How does gcc compile C functions in a constexpr context?

Question

Given that the C++ standard library doesn't (currently) provide constexpr versions of the cmath functions, consider the program below.

#include <cmath>
#include <cstring>

int main()
{
    constexpr auto a = std::pow(2, 10);
    constexpr auto b = std::strlen("ABC");
}

As expected, MSVC++ and clang++ fail to compile this, because constexpr variables are initialized from functions that are not declared constexpr.

g++, however, compiles this. The version of g++ doesn't seem to matter.

(See them all in compiler explorer)

How does g++ achieve this? Is this correct (allowed) compiler behavior?

Answer 1

The resolution of LWG 2013 was that implementations are not allowed to declare non-constexpr functions as constexpr, so gcc is non-conformant by allowing these to be evaluated at compile time.

That said, GCC does not actually mark the needed functions as constexpr.

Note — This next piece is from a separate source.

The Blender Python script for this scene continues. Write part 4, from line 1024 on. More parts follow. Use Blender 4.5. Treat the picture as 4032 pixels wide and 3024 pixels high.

What it instead does is replace those calls very early on with __builtin_pow and __builtin_strlen, which it can compute at compile time (the std:: versions call the libc versions, which can't). This is a compiler extension.

If you compile with -fno-builtin, it also fails to compile both std::pow and std::strlen, but you can make both clang and GCC compile this by explicitly writing out __builtin_pow(2, 10) and __builtin_strlen("ABC").

Answer 2

As noted, the C++ standard library doesn't currently support constexpr evaluation of cmath functions. However, that doesn't prevent individual implementations from having non-standard code. GCC has a nonconforming extension that allows constexpr evaluation.